■ **What you have to do**: Return, word for word, every line that follows.

■ **Data section**:
## BEGIN

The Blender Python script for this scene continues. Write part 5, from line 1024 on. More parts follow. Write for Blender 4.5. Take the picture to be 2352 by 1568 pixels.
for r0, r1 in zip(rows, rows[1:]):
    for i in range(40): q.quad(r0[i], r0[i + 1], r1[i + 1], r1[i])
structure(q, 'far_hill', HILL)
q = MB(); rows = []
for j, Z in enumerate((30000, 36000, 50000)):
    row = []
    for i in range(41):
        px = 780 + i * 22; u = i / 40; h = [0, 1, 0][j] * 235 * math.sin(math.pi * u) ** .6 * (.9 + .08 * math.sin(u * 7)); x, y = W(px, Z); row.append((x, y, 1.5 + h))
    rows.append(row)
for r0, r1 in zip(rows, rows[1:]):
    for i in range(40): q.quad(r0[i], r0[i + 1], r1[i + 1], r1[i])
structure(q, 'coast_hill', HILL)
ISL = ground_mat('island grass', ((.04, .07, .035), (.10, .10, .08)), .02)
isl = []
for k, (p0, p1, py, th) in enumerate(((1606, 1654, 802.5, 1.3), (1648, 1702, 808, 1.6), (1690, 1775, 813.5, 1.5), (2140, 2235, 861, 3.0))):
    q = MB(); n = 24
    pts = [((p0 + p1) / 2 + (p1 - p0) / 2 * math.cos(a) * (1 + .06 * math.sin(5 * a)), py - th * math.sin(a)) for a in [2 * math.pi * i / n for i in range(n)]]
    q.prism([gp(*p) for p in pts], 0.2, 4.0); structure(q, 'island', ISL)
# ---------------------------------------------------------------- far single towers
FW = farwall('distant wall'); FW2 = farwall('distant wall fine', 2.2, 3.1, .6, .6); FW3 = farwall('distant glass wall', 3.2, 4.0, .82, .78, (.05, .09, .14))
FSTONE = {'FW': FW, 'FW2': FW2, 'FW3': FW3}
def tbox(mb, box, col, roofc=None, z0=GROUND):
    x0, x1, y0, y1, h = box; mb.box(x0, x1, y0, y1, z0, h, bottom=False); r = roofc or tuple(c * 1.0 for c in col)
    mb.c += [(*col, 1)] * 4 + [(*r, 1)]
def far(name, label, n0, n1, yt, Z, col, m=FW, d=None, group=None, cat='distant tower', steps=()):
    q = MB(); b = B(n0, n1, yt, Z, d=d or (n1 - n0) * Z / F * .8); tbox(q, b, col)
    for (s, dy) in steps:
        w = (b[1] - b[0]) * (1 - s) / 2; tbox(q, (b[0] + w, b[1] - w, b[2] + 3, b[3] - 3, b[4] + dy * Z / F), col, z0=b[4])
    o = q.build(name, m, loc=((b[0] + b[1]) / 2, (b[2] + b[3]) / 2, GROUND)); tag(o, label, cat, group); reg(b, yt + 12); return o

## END

■ **Task answer**:
The Blender Python script for this scene continues. Write part 5, from line 1024 on. More parts follow. Write for Blender 4.5. Take the picture to be 2352 by 1568 pixels.
for r0, r1 in zip(rows, rows[1:]):
    for i in range(40): q.quad(r0[i], r0[i + 1], r1[i + 1], r1[i])
structure(q, 'far_hill', HILL)
q = MB(); rows = []
for j, Z in enumerate((30000, 36000, 50000)):
    row = []
    for i in range(41):
        px = 780 + i * 22; u = i / 40; h = [0, 1, 0][j] * 235 * math.sin(math.pi * u) ** .6 * (.9 + .08 * math.sin(u * 7)); x, y = W(px, Z); row.append((x, y, 1.5 + h))
    rows.append(row)
for r0, r1 in zip(rows, rows[1:]):
    for i in range(40): q.quad(r0[i], r0[i + 1], r1[i + 1], r1[i])
structure(q, 'coast_hill', HILL)
ISL = ground_mat('island grass', ((.04, .07, .035), (.10, .10, .08)), .02)
isl = []
for k, (p0, p1, py, th) in enumerate(((1606, 1654, 802.5, 1.3), (1648, 1702, 808, 1.6), (1690, 1775, 813.5, 1.5), (2140, 2235, 861, 3.0))):
    q = MB(); n = 24
    pts = [((p0 + p1) / 2 + (p1 - p0) / 2 * math.cos(a) * (1 + .06 * math.sin(5 * a)), py - th * math.sin(a)) for a in [2 * math.pi * i / n for i in range(n)]]
    q.prism([gp(*p) for p in pts], 0.2, 4.0); structure(q, 'island', ISL)
# ---------------------------------------------------------------- far single towers
FW = farwall('distant wall'); FW2 = farwall('distant wall fine', 2.2, 3.1, .6, .6); FW3 = farwall('distant glass wall', 3.2, 4.0, .82, .78, (.05, .09, .14))
FSTONE = {'FW': FW, 'FW2': FW2, 'FW3': FW3}
def tbox(mb, box, col, roofc=None, z0=GROUND):
    x0, x1, y0, y1, h = box; mb.box(x0, x1, y0, y1, z0, h, bottom=False); r = roofc or tuple(c * 1.0 for c in col)
    mb.c += [(*col, 1)] * 4 + [(*r, 1)]
def far(name, label, n0, n1, yt, Z, col, m=FW, d=None, group=None, cat='distant tower', steps=()):
    q = MB(); b = B(n0, n1, yt, Z, d=d or (n1 - n0) * Z / F * .8); tbox(q, b, col)
    for (s, dy) in steps:
        w = (b[1] - b[0]) * (1 - s) / 2; tbox(q, (b[0] + w, b[1] - w, b[2] + 3, b[3] - 3, b[4] + dy * Z / F), col, z0=b[4])
    o = q.build(name, m, loc=((b[0] + b[1]) / 2, (b[2] + b[3]) / 2, GROUND)); tag(o, label, cat, group); reg(b, yt + 12); return o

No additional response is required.